I don’t mean to denigrate people who have been working very hard on the ground, in protests and in organizing. But what we are doing so far is holding the line. We haven’t made any breakthroughs in decades. Part of this is because we have forgotten that there is more than noticing, that knowledge has the ability to help us understand our situation but only if we seek it out. We do not have the luxury of a war of attrition, because the more than we lose, the more that the other side gains. If we are going to create an equal world, we have to understand enough to be able to make a move.

We can’t believe that just because we can call people “fascists” that we have fully understood what they are about and how to stop them. Until we have solved the problem, we should realize that there is more for us to know, and that the more we do know, the better we can oppose them.

I’m not going to go through a full treatment here; that’s something I’m going to be working on (I’m taking a short break to do some political fiction). But I will point this out. People on the left think that the probem with fascism is that enough people just don’t want to fight against fascism, and therefore those people just need to make the choice to fight fascism and then it’ll be over.

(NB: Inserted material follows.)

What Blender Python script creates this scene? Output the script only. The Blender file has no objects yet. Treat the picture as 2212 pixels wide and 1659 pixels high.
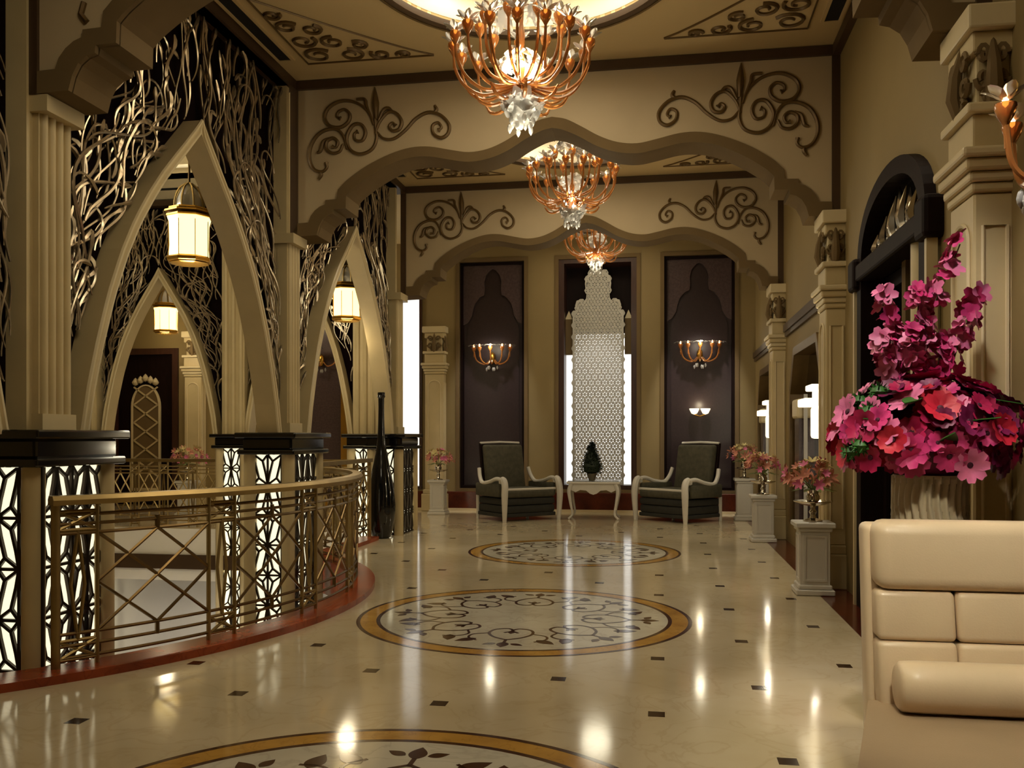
import bpy, bmesh, math, random
from mathutils import Vector, Matrix
from mathutils.geometry import tessellate_polygon

# ------------------------------------------------------------------ camera
PI = math.pi
SC = bpy.context.scene
COL = SC.collection
cam_d = bpy.data.cameras.new('camera')
cam = bpy.data.objects.new('camera', cam_d)
COL.objects.link(cam)
cam.location = (0, 0, 1.4)
cam.rotation_euler = (PI / 2, 0, math.radians(9.434))
cam_d.sensor_width = 36
cam_d.lens = 36 * 1950 / 2212
cam_d.shift_y = 113.5 / 2212
cam_d.clip_start = 0.05
SC.camera = cam

# ------------------------------------------------------------------ world, exposure, lights
SC.view_settings.view_transform = 'Standard'
SC.view_settings.look = 'None'
SC.view_settings.gamma = 1
SC.view_settings.use_curve_mapping = False
SC.view_settings.exposure = 0.05
SC.cycles.use_light_tree = False
SC.cycles.max_bounces = 4
SC.cycles.diffuse_bounces = 3
SC.cycles.glossy_bounces = 2
SC.cycles.transmission_bounces = 3
SC.cycles.transparent_max_bounces = 4
SC.cycles.caustics_reflective = False
SC.cycles.caustics_refractive = False
wd = bpy.data.worlds.new('world')
SC.world = wd
wd.use_nodes = True
wd.node_tree.nodes['Background'].inputs[0].default_value = (1.0, 0.86, 0.66, 1)
wd.node_tree.nodes['Background'].inputs[1].default_value = 0.05

WARM = (1.0, 0.91, 0.67)
WARM2 = (1.0, 0.84, 0.56)


def lamp(kind, name, loc, power, color=WARM, size=0.1, rot=None, spot=None, blend=0.6, target=None):
    d = bpy.data.lights.new(name, kind)
    d.energy = power
    d.color = color
    if kind == 'AREA':
        d.size = size
    else:
        d.shadow_soft_size = size
    if kind == 'SPOT':
        d.spot_size = math.radians(spot or 60)
        d.spot_blend = blend
    o = bpy.data.objects.new(name, d)
    COL.objects.link(o)
    o.location = loc
    if target is not None:
        o.rotation_euler = (Vector(target) - Vector(loc)).to_track_quat('-Z', 'Y').to_euler()
    elif rot is not None:
        o.rotation_euler = rot
    return o


CX = -1.08                      # hall centre line
XL, XR = -3.82, 1.66            # arcade plane, right wall
ZC = 5.10                       # ceiling
BAYS = (2.9, 6.94, 10.97, 14.98)  # medallions, domes, chandeliers
BEAMS = (4.97, 8.94, 12.97)     # front faces of the arched beams
PIL = (5.06, 8.90, 12.74)       # arcade pillars
YB = 16.75                      # back wall

# light in each dome: the chandelier's bulbs and the cove above it
for i, y in enumerate(BAYS):
    k = (0.9, 1.0, 0.85, 0.7)[i]  # unseen first bay: lamps only, no chandelier built there
    lamp('POINT', 'chandelier_glow', (CX, y, 4.30), 20 * k, WARM, 0.12)
    if i > 0:
        lamp('POINT', 'chandelier_glow_low', (CX, y, 3.66), 26 * k, WARM, 0.25)
    lamp('AREA', 'dome_cove', (CX, y, 5.34), 46 * k, (1.0, 0.86, 0.60), 1.7, rot=(0, 0, 0))
# spots in the ceiling slots along both sides
for y in (3.2, 5.9, 7.6, 9.9, 11.9, 14.0, 15.8):
    lamp('SPOT', 'slot_spot', (1.42, y, 5.07), 80, WARM, 0.06, spot=38, target=(0.75, y - 0.1, 0))
for y in (10.2, 11.9, 14.2, 15.9):
    lamp('SPOT', 'slot_spot', (-3.45, y, 5.07), 80, WARM, 0.06, spot=38, target=(-2.9, y - 0.1, 0))
# spots washing the back wall panels
for x, p in ((-3.17, 300), (0.68, 460), (-1.2, 110)):
    lamp('SPOT', 'panel_wash', (x, 15.5, 5.05), p, (0.95, 0.92, 0.90), 0.05, spot=36, target=(x, YB, 1.9))
# the atrium
lamp('POINT', 'atrium_glow', (-6.4, 8.0, 4.3), 150, WARM, 0.5)
lamp('POINT', 'walkway_glow', (-7.5, 14.9, 4.2), 70, WARM2, 0.4)
lamp('AREA', 'lower_hall', (-6.4, 9.5, -0.6), 130, (1, 0.95, 0.88), 3.0, rot=(0, 0, 0))
lamp('SPOT', 'sofa_fill', (0.75, 0.6, 5.0), 560, WARM, 0.20, spot=26, target=(1.15, 3.6, 0.75))  # added lamp without a fixture, brightens the sofa back
lamp('SPOT', 'flower_fill', (0.3, 2.9, 5.0), 400, (1, 0.93, 0.86), 0.08, spot=30, target=(1.22, 4.36, 1.6))  # added lamp without a fixture, brightens the bouquet

# ------------------------------------------------------------------ materials


def lin(c):
    return tuple(((v / 255) / 12.92 if v / 255 <= 0.04045 else ((v / 255 + 0.055) / 1.055) ** 2.4) for v in c)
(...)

Okay. Let’s say that you’re right. Why does your analysis stop there? Because to me, we then need to say, why are people not animated to fight it? And if you say, well they’re racist, we have to say, why are they racist? And that’s not a question that I could even think of a hypothetical next step for… and that’s kind of the issue. If you say “well they are Just Like That”, okay then, what is your political solution? Do you think that the thing you don’t want to say is something you could execute and have a livable country afterwards? And I’m not giving you an answer here. What I’m saying is these are the questions that need answers and that do not have answers.

What I produce may not be eminently readable. I wish I could produce thought that was immediately ready for application. But that is not how I work, and I don’t think it’s how the production of knowledge works. The first things I say about what I discover about fascism, power, cogency, social order, and so on, those things may be abstract, they may seem far from an applicable context. But it is all a process. I could say that I am speculating about this, but I’m not. The more I’ve written abstractly, the more confident I’ve been in commenting on current events when I do. It’s because I’ve thought about the issue thoroughly before. Trying to simply react to something “in the news” without having done productive thought about the issue always makes me either jump to conclusions or refuse to come to a conclusion, neither of which is very satisfying for anyone. And these ideas are not out there.

My message here is that the work being done in knowledge spaces can go beyond just noticing. It can be useful for the creation and refinement of action. When we have figured out exactly what to do about fascists and how it can be done, we won’t have to worry about people “diluting” the term fascist. The real fascists will be gotten rid of. We won’t have to feel self-conscious about this word seeming too exaggerated. We’ll have given it the weight it deserves, a weight heavy enough to crush those who actually want to carry the word around.